2017-11-30 23:45:52 | 音楽
昨年に引き続きグルベローヴァが来日するというので、今年もまた聴きに行った。
演目はハンガリー国立歌劇場の「ランメルモールのルチア」。最終幕、10分以上にわたる「狂乱の場」が聴きどころ。



グルベローヴァの声には今回も圧倒された。光を帯びた声に陶然とし、高音を伸ばす(アクートというらしい)ところでは何度も鳥肌が立った。そして狂乱の場の美しさといったら!
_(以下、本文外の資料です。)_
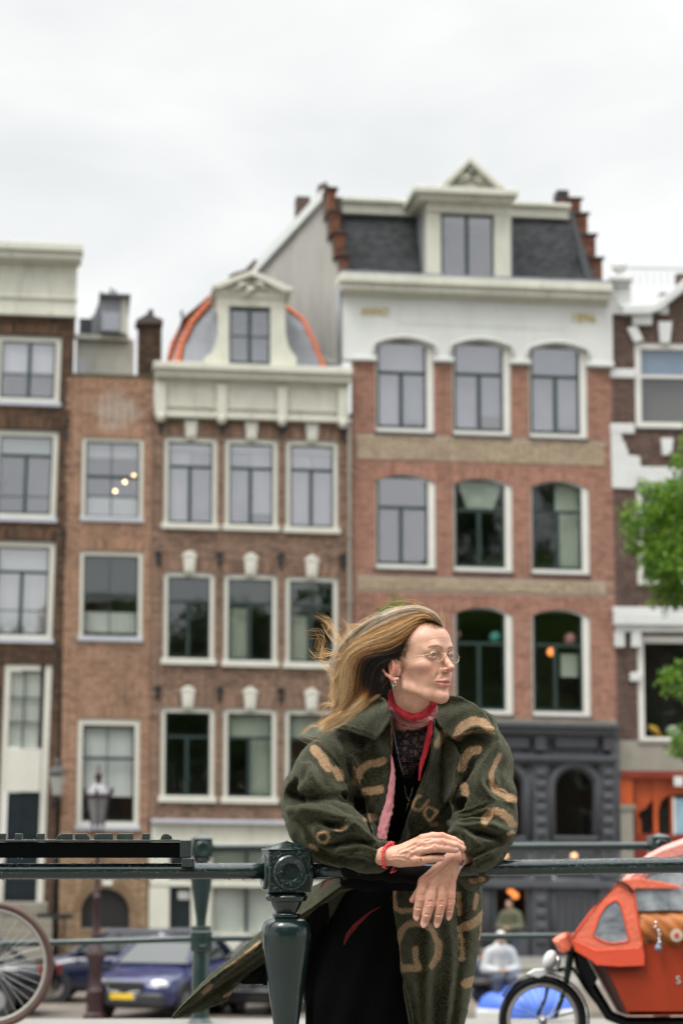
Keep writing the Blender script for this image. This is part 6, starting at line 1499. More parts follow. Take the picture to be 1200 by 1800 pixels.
m = MB(); m.lathe([(.012, 0), (.012, .003)], (0, 0, 0), 14, ax='y'); o2 = m.build('badge_dot', paint('badge_red', (.6, .05, .07), .5, .1, 4, 0), o); o2.location = (0, .008, 0)
m = MB()
for i, (x, y) in enumerate(((1152, 1622), (1150, 1630), (1156, 1636), (1158, 1643), (1157, 1650), (1158, 1656))): m.ball(tuple(bp(x, y)), .009, 8, 6)
m.build('charm_chain', CHR, bag, smooth=True); m = MB(); m.ball(tuple(bp(1156, 1666)), (.018, .014, .02), 8, 6); m.ball(tuple(bp(1158, 1658)), (.012, .012, .01), 8, 6); m.build('charm', paint('charm_grey', (.30, .33, .42), .4, .3, 20, .2), bag, smooth=True)
m = MB(); m.tube([cp(1110, 1592, 0), cp(1125, 1585, 0), cp(1140, 1574, 0)], [.03, .02, .016], 8); m.ball(tuple(cp(1136, 1574, -.03)), (.028, .02, .02)); hb = m.build('stroller_buckle', paint('light_grey_plastic', (.5, .5, .5), .5, .1, 4, 0), cb, smooth=True)
m = MB(); m.ball(tuple(cp(1140, 1592, .05)), (.09, .1, .05)); m.build('grey_cushion', paint('grey_cloth', (.10, .10, .11), .9, .2, 5, .1), cb, smooth=True)
# ================================================================== the woman leaning on the near railing
import time as _t
K6 = 6.0/F
def w6(px, py, d=0.0): return np.array(at(px, py, 6.0+d))
woman = empty('person', (at(640, 1465, 6.2).x, 6.25, 0)); tag(woman, 'woman in green wool coat with tan letters leaning on the near railing, looking right', 'person')
WO = np.array(woman.location)
def wobj(name, V, Fc, mat, parent=None, smooth=True):
    me = mesh_np(name, np.asarray(V)-WO, Fc, smooth); return newobj(name, me, mat, parent if parent is not None else woman)
def fattr(me, name, vals): a = me.attributes.new(name, 'FLOAT', 'POINT'); a.data.foreach_set('value', np.asarray(vals, dtype=np.float32))
def cattr(me, name, rgb):
    a = me.attributes.new(name, 'FLOAT_COLOR', 'POINT'); q = np.ones((len(rgb), 4), dtype=np.float32); q[:, :3] = rgb; a.data.foreach_set('color', q.ravel())
# pixel coordinates of points (as seen from the camera) and front-surface search
def topx(V):
    x, y, z = V[..., 0], V[..., 1], V[..., 2]-CAMZ; c, s = cos(PITCH), sin(PITCH); dpt = y*c+z*s; up = -y*s+z*c
    return 600+F*x/dpt, 900-F*up/dpt
def front(G, px, py, y0=5.6, y1=6.7, step=.002, level=0.0):
    """distance Y of the first surface of grid G seen through each pixel (nan when none)"""
    px = np.atleast_1d(np.asarray(px, float)); py = np.atleast_1d(np.asarray(py, float)); c, s = cos(PITCH), sin(PITCH)
    dx = (px-600)/F; dy = (c*F-s*(900-py))/F; dz = (s*F+c*(900-py))/F
    out = np.full(len(px), np.nan); live = np.ones(len(px), bool); Y = y0
    while Y < y1 and live.any():
        t = Y/dy; P = np.stack([dx*t, np.full(len(px), Y), CAMZ+dz*t], 1); I = np.rint((P-G.lo)/G.h).astype(int)
        ok = ((I >= 0) & (I < G.n)).all(1) & live; v = np.full(len(px), 1.0); v[ok] = G.D[I[ok, 0], I[ok, 1], I[ok, 2]]
        hit = v < level; out[hit & live] = Y; live &= ~hit; Y += step
    return out
def seg_dist(x, y, pts):
    """distance of 2-D points to a polyline"""
    d = np.full(x.shape, 1e9)
    for (ax, ay), (bx, by) in zip(pts, pts[1:]):
        ex, ey = bx-ax, by-ay; t = np.clip(((x-ax)*ex+(y-ay)*ey)/(ex*ex+ey*ey+1e-9), 0, 1); d = np.minimum(d, np.hypot(x-ax-t*ex, y-ay-t*ey))
    return d
def poly_sd(x, y, pts):
    d = seg_dist(x, y, list(pts)+[pts[0]]); ins = np.zeros(x.shape, bool); n = len(pts)
    for i in range(n):
        (ax, ay), (bx, by) = pts[i], pts[(i+1) % n]
        c = ((ay > y) != (by > y)) & (x < (bx-ax)*(y-ay)/((by-ay) if abs(by-ay) > 1e-9 else 1e-9)+ax); ins ^= c
    return np.where(ins, -d, d)
def curve_pts(P, n):
    """smooth curve (Catmull-Rom) through control points"""
    P = np.array(P, float); Q = np.vstack([2*P[0]-P[1], P, 2*P[-1]-P[-2]]); m = len(P)-1; t = np.linspace(0, m-1e-6, n); i = t.astype(int); f = (t-i)[:, None]
    a, b, c, d = Q[i], Q[i+1], Q[i+2], Q[i+3]; return .5*((2*b)+(-a+c)*f+(2*a-5*b+4*c-d)*f**2+(-a+3*b-3*c+d)*f**3)

# ------------------------------------------------------------------ materials
m_, nt, b = _mat('skin'); a = nt.nodes.new('ShaderNodeAttribute'); a.attribute_name = 'col'
mot = noise(nt, 120, 5, .65); mot2 = noise(nt, 28, 4, .6)
c = mixc(nt, .55, a.outputs['Color'], ramp(nt, mot2, [(.35, (.80, .64, .58)), (.65, (1, 1, 1))]), 'MULTIPLY'); c = mixc(nt, .45, c, ramp(nt, mot, [(.35, (.82, .74, .72)), (.65, (1, 1, 1))]), 'MULTIPLY')
nt.links.new(c, b.inputs['Base Color']); b.inputs['Roughness'].default_value = .44; b.inputs['Subsurface Weight'].default_value = .30; b.inputs['Subsurface Radius'].default_value = (.006, .0025, .0015); b.inputs['Subsurface Scale'].default_value = 1.0
b.inputs['Specular IOR Level'].default_value = .4; bump(nt, b, noise(nt, 260, 4, .6), .25, .0012); SKIN = m_
m_, nt, b = _mat('wool'); a = nt.nodes.new('ShaderNodeAttribute'); a.attribute_name = 'print'
n1 = noise(nt, 300, 3, .75); n2 = noise(nt, 60, 4, .6)
g_ = ramp(nt, n1, [(.37, (.002, .0024, .0008)), (.51, (.0115, .0125, .0045)), (.65, (.075, .078, .034))]); g_ = mixc(nt, .5, g_, ramp(nt, n2, [(.3, (.55, .55, .55)), (.7, (1.15, 1.15, 1.1))]), 'MULTIPLY')
t_ = ramp(nt, n1, [(.34, (.12, .068, .030)), (.5, (.32, .19, .10)), (.66, (.58, .38, .22))])
ed = nt.nodes.new('ShaderNodeMath'); ed.operation = 'MULTIPLY_ADD'; ed.inputs[1].default_value = .5; nt.links.new(n2, ed.inputs[0]); nt.links.new(a.outputs['Fac'], ed.inputs[2])
mr = nt.nodes.new('ShaderNodeMapRange'); mr.inputs[1].default_value = .50; mr.inputs[2].default_value = 1.0; nt.links.new(ed.outputs[0], mr.inputs[0])
nt.links.new(mixc(nt, mr.outputs[0], g_, t_), b.inputs['Base Color']); b.inputs['Roughness'].default_value = .95; b.inputs['Specular IOR Level'].default_value = .1; b.inputs['Sheen Weight'].default_value = .45; b.inputs['Sheen Roughness'].default_value = .5; b.inputs['Sheen Tint'].default_value = (.66, .66, .5, 1)
bump(nt, b, n1, .9, .004); WOOL = m_
m_, nt, b = _mat('wool_fibre'); a = nt.nodes.new('ShaderNodeAttribute'); a.attribute_name = 'print'
a2 = nt.nodes.new('ShaderNodeAttribute'); a2.attribute_name = 'tone'; nt.links.new(mixc(nt, a.outputs['Fac'], ramp(nt, a2.outputs['Fac'], [(0, (.004, .0045, .002)), (.6, (.022, .024, .010)), (1, (.17, .17, .095))]), (.50, .34, .20)), b.inputs['Base Color']); b.inputs['Roughness'].default_value = .8; b.inputs['Specular IOR Level'].default_value = .15; FIB = m_
m_, nt, b = _mat('hair'); a = nt.nodes.new('ShaderNodeAttribute'); a.attribute_name = 'tone'
a2 = nt.nodes.new('ShaderNodeAttribute'); a2.attribute_name = 'ash'; nt.links.new(mixc(nt, a2.outputs['Fac'], ramp(nt, a.outputs['Fac'], [(0, (.006, .003, .002)), (.25, (.050, .020, .007)), (.45, (.24, .085, .016)), (.62, (.52, .25, .065)), (.8, (.72, .46, .19)), (1, (.92, .72, .45))]), ramp(nt, a.outputs['Fac'], [(0, (.01, .008, .006)), (.4, (.13, .10, .07)), (.7, (.42, .36, .27)), (1, (.7, .64, .52))])), b.inputs['Base Color'])
b.inputs['Roughness'].default_value = .38; b.inputs['Specular IOR Level'].default_value = .45; HAIR = m_
BLACKC = paint('black_cloth', (.0035, .0033, .0036), .9, .2, 20, .2, spec=.1); DARKC = BLACKC
REDS = paint('red_scarf', (.72, .030, .055), .75, .3, 60, .6); PINKS = paint('pink_scarf', (.62, .24, .26), .75, .3, 60, .6); SILV = paint('silver', (.55, .55, .54), .25, .1, 30, 0, metal=.9); GOLDM = paint('gold_metal', (.60, .50, .33), .25, .1, 30, 0, metal=.9)
CORALB = paint('coral_chips', (.70, .035, .045), .3, .25, 60, .2, coat=.5)

# ------------------------------------------------------------------ head
PSH, PHH = radians(46.5), radians(7)
fwd = Vector((sin(PSH)*cos(PHH), -cos(PSH)*cos(PHH), sin(PHH))); rgt = Vector((-cos(PSH), -sin(PSH), 0)); upv = rgt.cross(fwd)
HR = np.array([list(rgt), list(fwd), list(upv)])            # rows: local axes in world
HO = np.array(at(760, 1151.5, 5.85)) - HR.T@(np.array([31, 80, 20])*.001)
def hp(x, y, z): return HO+HR.T@(np.array([x, y, z], float)*.001)
def hloc(V): return ((V-HO)@HR.T)*1000
G = Grid(HO+np.array([-.135, -.15, -.27]), HO+np.array([.14, .14, .15]), .0015)
mm = .001
def E(x, y, z, rx, ry, rz, k=10, mode='add', both=False, rot=None):
    for s_ in ((1, -1) if both else (1,)):
        M = HR
        if rot:
            ax, an = rot; an = radians(an)*(s_ if ax in 'zy' else 1); c, s = cos(an), sin(an)
            Q = {'x': [[1, 0, 0], [0, c, s], [0, -s, c]], 'y': [[c, 0, -s], [0, 1, 0], [s, 0, c]], 'z': [[c, s, 0], [-s, c, 0], [0, 0, 1]]}[ax]; M = np.array(Q)@HR
        G.ell(hp(x*s_, y, z), (rx*mm, ry*mm, rz*mm), k*mm, mode, M)
def Cn(pts, rs, k=6, mode='add', both=False):
    for s_ in ((1, -1) if both else (1,)): G.chain([hp(p[0]*s_, p[1], p[2]) for p in pts], [r*mm for r in rs], k*mm, mode)
E(0, -8, 50, 70, 90, 70); E(0, 47, 57, 57, 48, 48, 22)
E(0, 30, 2, 55, 54, 62, 25)                                  # mid face
E(44, 50, -8, 18, 22, 16, 26, both=True)                       # cheekbones
E(0, 58, -38, 27, 29, 30, 24)                                # muzzle
E(27, 48, -32, 19, 22, 26, 20, both=True)
Cn([(50, -4, -24), (48, 4, -46), (25, 50, -72), (0, 66, -78)], [10, 9, 9.5, 11.5], 20, both=True)
E(0, 70, -79, 16, 14, 12, 12)                                # chin
E(0, 28, -42, 33, 38, 22, 18)
Cn([(8, 84, 37), (26, 82, 39), (44, 68, 36)], [6, 7, 6], 16, both=True)      # brow
E(58, 34, 34, 10, 24, 20, 18, both=True)
E(31, 92, 19, 17, 13, 11, 13, 'sub', both=True)                # sockets
E(17, 84, 20, 5, 6, 8, 8, 'sub', both=True)
E(68, 44, 30, 8, 24, 20, 16, 'sub', both=True)                # temple hollow
E(64, 46, -32, 11, 24, 18, 26, 'sub', both=True)               # hollow under the cheekbone
E(31, 70, 19.5, 13.6, 13.6, 13.2, 5, both=True)               # closed lids' ball
E(31, 74, 30, 17, 10, 7, 9, both=True)
Cn([(16, 78, 18), (23, 83.4, 23.0), (31, 86, 24.6), (39, 82, 23.4), (47, 74, 18.5)], [1.6, 2.1, 2.3, 2.3, 1.9], 3, both=True)
Cn([(16, 78, 17), (24, 82, 14.2), (32, 83, 13), (40, 79, 14.2), (46, 73, 18)], [1.6, 1.8, 1.9, 1.8, 1.6], 3, both=True)
Cn([(0, 84, 26), (0, 92, 12), (0, 100, -2), (0, 108, -13)], [6.2, 5.8, 6.2, 7.4], 8)
E(0, 109, -14.5, 7.2, 7, 6, 5); E(11.5, 94, -17, 5.2, 9, 6, 6, both=True); Cn([(0, 105, -19), (0, 92, -26)], [4, 4.5], 5)
E(7.2, 99, -23.5, 3.0, 6.5, 3.6, 3, 'sub', both=True)
Cn([(16, 92.5, -14), (22, 82.5, -28), (27, 77, -38)], [1.2, 1.2, .4], 8, 'sub', both=True)       # fold from nose to mouth
Cn([(2.5, 92, -29), (2.5, 91, -38)], [2, 2.3], 4, both=True)
Cn([(27, 72.5, -43.5), (14, 85, -44.6), (4, 90.2, -43), (0, 89.8, -43.8)], [1.6, 2.8, 3.2, 3.0], 4.5, both=True)
Cn([(25, 73.5, -46), (13, 84, -52), (0, 88.2, -54)], [1.6, 3.3, 4.0], 4.5, both=True)
Cn([(27.5, 75, -44), (13, 89, -48.0), (0, 94, -48.6)], [.6, 1.1, 1.2], 2.5, 'sub', both=True)
E(0, 90, -65, 15, 7, 5, 8, 'sub')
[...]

もう最後かもしれない、さみしい、とか、70歳になっても歌ってて凄い、とかの音楽以外の雑念は一瞬で消え去った。

思えば彼女の歌声を初めて聴いた時からそうだった。
今から15年前、「ノルマ」の1幕目で早くも夢見心地な気分になったことを鮮烈に覚えている。(その後、いい気分になった勢いで飲んだシャンパンが体内を巡り、次の幕で舟をこぎ横からコツンとつつかれたことまでセットで良い思い出)

15年後もこうして同じ場所で彼女の美声を聴けるなんて奇跡みたいだ。

彼女の歌だけでなく、舞台(グレーがかった色合いや効果的な照明)も演技(歌手たちの動き)も良かったし、オーケストラも素晴らしかった。艶やかな弦に優しいフルート、何度もオーケストラピットを覗きこんだ。
そして会場。音楽が立ちのぼり、よく響くおかげで美声と美音を心ゆくまで愉しめた。

そんなわけで、3週間経っても晴れやかな気持ちで思い出せる、幸福な公演でした。